Without Korolyov to rally the disparate elements of the Soviet space-industrial complex, the N1 project was eventually torpedoed by Glushko and his political patrons in 1974, after the rocket had exploded on four consecutive launch attempts.

While Glushko would lead the Soviet space industry to several great accomplishments over the next 15 years, including its pioneering space station program and the Soviet space shuttle program, the Soviets would never land on the moon.

Korolyov's legacy lived on, however. His N1 was a huge rocket, using 30 of the NK-33 engines. Some 200 of the engines were built for the program, and after the N1 was scrapped no one was quite sure what to do with them.

Decades in Limbo

With the engines already built, the waning years of the Soviet empire saw numerous proposals to integrate the powerful NK-33s into existing and developing rocket designs. None of them came to fruition. The engines sat in storage.

"Evidently, the people who built these engines took very good care in mothballing them," Oberg said. "Russians use the word 'konservirovat' — which I always have fun translating into 'greasing', as they are referring to the process with [maintaining] weapons. Anyway, whoever did the onservirovat on these engines did a very good job."

When the Soviet Union collapsed and Soviet space firms were forced to improvise during the chaotic privatization process of the 1990s, they turned to Western markets and surprised aerospace companies with their high-quality hardware and relatively low prices.

Kuznetsov had hundreds of NK-33s sitting in storage. In the late 1990s, it went into partnership with Aerojet-Rocketdyne to refurbish the engines and sell them to commercial space upstarts in the U.S.

Lockheed Martin was interested in the engines for its Atlas V rocket, but in the end opted for another Russian engine — NPO Energomash's RD-180, which is still in production.

The engines waited in the U.S. for a new potential buyer until 2010, when Orbital Sciences bought 20 of the engines from Aerojet in 2010 for its Antares rocket, which was competing for a NASA contract to take over resupply launches for ISS from the retiring space shuttle fleet.
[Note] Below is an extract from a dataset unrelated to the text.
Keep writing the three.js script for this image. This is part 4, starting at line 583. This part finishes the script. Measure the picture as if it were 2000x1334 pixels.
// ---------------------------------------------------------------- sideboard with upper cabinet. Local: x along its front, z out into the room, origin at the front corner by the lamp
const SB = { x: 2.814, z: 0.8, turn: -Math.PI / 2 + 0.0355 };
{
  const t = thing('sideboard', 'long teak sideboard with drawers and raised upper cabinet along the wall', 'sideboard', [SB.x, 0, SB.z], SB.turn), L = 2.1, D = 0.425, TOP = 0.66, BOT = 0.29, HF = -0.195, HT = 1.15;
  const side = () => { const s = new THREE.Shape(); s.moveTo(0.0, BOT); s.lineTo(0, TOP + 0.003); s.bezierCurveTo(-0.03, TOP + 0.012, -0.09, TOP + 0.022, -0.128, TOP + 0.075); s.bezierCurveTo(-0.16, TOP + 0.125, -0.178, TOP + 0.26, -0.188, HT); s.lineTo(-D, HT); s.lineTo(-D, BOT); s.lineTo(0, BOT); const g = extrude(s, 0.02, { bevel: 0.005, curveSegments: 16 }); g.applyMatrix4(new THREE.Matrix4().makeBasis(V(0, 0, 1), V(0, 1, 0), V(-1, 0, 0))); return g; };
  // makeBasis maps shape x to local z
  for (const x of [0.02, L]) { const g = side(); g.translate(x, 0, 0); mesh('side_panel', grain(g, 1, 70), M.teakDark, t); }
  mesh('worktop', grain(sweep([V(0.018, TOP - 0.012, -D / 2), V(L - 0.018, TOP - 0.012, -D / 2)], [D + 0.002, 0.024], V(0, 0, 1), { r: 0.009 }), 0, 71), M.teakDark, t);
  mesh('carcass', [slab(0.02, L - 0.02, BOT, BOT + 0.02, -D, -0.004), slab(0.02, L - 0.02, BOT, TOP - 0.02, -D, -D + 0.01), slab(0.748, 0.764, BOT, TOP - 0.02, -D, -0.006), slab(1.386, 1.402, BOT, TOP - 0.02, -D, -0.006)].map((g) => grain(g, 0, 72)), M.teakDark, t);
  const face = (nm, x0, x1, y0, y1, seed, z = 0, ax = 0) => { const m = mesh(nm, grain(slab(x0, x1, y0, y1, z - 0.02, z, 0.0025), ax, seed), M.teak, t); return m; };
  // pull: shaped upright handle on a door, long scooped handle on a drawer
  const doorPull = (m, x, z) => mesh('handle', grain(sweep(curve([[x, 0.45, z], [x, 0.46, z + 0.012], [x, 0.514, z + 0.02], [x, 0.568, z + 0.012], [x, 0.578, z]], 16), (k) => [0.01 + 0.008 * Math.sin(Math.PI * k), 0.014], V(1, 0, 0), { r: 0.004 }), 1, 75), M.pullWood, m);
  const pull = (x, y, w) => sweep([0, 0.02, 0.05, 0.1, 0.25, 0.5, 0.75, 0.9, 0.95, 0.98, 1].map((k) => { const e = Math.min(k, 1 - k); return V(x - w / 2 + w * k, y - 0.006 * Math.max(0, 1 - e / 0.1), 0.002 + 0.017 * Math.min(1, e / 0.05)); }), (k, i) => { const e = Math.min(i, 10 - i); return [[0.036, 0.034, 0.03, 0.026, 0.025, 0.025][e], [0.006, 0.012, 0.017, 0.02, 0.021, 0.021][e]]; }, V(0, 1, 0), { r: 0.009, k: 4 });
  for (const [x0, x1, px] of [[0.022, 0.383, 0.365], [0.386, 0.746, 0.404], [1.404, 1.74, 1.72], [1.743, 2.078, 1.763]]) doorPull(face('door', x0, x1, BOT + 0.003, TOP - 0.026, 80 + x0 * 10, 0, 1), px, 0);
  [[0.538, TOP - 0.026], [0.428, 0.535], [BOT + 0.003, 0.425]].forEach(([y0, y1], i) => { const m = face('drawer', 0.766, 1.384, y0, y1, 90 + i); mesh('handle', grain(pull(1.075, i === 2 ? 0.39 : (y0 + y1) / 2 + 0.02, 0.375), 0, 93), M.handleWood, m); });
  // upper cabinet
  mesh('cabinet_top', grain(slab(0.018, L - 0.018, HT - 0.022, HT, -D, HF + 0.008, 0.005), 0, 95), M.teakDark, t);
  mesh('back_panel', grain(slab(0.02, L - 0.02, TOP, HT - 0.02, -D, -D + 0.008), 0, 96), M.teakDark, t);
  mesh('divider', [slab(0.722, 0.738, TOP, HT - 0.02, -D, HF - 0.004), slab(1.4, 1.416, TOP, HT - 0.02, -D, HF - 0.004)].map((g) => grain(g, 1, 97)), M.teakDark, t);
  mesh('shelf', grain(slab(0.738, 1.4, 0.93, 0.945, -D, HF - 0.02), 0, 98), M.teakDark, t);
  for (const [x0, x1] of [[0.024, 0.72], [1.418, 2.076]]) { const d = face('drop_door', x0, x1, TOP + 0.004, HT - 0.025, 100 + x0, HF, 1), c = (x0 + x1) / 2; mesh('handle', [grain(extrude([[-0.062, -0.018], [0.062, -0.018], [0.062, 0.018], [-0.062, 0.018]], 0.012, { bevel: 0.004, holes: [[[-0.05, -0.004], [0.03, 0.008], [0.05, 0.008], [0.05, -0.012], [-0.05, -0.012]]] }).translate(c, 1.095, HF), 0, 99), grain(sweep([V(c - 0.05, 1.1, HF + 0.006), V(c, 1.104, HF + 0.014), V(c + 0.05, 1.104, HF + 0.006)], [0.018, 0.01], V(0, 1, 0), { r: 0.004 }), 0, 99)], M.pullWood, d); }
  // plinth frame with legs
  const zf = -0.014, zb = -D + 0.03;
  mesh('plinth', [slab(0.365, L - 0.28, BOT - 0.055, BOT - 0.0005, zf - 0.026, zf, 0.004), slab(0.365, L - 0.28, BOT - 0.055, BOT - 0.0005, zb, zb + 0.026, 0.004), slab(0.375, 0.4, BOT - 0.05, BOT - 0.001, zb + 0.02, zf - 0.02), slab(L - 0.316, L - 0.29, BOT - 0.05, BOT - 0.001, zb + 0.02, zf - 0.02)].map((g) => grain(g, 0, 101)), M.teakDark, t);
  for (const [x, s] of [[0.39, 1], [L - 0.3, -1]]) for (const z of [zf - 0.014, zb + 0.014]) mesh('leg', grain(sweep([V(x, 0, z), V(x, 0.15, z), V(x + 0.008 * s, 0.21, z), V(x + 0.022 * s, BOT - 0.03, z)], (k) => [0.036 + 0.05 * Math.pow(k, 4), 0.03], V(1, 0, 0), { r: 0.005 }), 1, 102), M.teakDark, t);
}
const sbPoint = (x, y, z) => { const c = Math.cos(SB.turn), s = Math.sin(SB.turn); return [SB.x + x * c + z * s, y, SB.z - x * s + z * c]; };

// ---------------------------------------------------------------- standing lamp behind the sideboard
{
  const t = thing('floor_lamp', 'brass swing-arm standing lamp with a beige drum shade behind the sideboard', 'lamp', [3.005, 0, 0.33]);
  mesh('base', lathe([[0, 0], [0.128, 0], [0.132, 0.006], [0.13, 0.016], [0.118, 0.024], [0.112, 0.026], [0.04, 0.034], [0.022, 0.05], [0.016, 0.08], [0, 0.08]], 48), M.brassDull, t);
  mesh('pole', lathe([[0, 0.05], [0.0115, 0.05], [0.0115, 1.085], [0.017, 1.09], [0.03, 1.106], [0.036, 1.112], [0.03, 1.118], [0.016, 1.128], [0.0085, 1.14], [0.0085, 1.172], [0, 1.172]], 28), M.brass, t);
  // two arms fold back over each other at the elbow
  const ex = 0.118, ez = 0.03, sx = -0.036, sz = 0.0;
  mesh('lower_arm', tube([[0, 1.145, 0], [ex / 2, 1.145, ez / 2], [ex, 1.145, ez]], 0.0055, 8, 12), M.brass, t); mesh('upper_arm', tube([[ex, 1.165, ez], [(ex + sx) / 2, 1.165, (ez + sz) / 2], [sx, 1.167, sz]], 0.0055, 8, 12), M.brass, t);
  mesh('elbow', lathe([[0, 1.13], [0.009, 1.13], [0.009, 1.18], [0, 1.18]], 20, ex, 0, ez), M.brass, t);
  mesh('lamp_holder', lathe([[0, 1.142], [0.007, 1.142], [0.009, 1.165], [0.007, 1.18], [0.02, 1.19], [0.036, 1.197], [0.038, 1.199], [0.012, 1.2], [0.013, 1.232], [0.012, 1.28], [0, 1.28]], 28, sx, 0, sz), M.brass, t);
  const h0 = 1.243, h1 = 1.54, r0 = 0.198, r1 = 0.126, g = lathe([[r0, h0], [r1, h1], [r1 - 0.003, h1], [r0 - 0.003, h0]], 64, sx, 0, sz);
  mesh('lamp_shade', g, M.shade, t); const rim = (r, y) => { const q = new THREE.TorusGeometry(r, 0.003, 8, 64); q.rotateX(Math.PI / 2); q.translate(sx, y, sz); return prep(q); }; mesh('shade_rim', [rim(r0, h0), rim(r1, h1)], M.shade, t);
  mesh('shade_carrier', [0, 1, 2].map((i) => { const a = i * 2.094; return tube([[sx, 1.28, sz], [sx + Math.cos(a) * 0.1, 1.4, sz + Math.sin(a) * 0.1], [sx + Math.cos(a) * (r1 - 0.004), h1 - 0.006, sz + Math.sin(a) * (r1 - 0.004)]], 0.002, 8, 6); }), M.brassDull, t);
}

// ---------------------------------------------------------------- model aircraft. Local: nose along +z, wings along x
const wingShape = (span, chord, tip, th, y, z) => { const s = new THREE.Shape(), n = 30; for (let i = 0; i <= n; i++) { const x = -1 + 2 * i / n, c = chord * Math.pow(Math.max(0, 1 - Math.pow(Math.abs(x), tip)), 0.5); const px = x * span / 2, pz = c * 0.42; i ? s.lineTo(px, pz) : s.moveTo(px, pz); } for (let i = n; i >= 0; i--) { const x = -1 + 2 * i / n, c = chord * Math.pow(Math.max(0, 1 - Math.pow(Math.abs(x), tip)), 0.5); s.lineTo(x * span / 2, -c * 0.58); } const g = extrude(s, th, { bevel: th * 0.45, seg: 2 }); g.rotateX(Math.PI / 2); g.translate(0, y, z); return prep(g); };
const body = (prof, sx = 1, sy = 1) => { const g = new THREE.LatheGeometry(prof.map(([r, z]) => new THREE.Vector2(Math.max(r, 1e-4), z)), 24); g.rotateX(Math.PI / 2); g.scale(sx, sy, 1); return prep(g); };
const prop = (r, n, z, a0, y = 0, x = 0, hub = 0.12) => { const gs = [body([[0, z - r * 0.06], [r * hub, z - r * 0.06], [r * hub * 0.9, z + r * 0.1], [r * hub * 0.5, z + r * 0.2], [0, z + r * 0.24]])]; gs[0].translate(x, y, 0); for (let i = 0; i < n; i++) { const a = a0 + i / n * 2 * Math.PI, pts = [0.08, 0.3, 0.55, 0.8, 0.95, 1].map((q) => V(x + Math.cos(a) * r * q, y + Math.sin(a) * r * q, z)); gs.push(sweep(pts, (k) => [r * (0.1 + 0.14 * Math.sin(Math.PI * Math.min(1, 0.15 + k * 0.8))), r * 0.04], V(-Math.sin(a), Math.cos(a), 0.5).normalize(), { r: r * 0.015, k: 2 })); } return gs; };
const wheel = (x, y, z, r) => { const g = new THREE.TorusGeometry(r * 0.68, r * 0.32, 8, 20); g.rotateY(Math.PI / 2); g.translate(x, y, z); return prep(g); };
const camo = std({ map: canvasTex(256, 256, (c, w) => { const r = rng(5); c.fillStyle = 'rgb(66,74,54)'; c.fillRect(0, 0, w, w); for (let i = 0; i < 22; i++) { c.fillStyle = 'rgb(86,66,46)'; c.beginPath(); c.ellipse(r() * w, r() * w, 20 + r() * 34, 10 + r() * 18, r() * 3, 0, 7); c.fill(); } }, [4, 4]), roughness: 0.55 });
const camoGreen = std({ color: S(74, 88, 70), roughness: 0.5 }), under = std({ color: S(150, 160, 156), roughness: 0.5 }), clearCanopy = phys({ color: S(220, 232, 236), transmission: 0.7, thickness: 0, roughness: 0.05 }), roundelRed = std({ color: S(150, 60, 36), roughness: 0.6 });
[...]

Back in Russia, there has been increasingly serious talk of restarting production of the NK-33 at the Kuznetsov factory in Samara, a city in central Russia. Russian media reports last year said Russian space officials were interested in resurrecting the engine for use in future Russian rockets.

The loss of the Antares rocket with a Russian engine on Wednesday is not likely to unravel U.S.-Russia commercial space cooperation. Both industries have become close over the past 20 years, engaging in a number of joint-ventures. Russian rockets are called upon frequently to launch Western commercial satellites, while the U.S. Air Force relies on another Russian rocket engine — the RD-180 — to power the Atlas V rocket for military launches.

Orbital will eventually have to find itself a new engine, as plans to restart production of the NK-33 have not materialized. Indeed, there appears to be no need for the engine in Russia or abroad, as the direction of the industry is changing to embrace cheaper and easier to produce technologies — philosophies enshrined in SpaceX's Falcon 9 rocket and Russia's new Angara.

"Perhaps the future of high efficiency Russian engines like the NK-33 is already behind us. It's not the type of approach that the vehicles now on the drawing boards and approaching the launch pad are using," Oberg explained.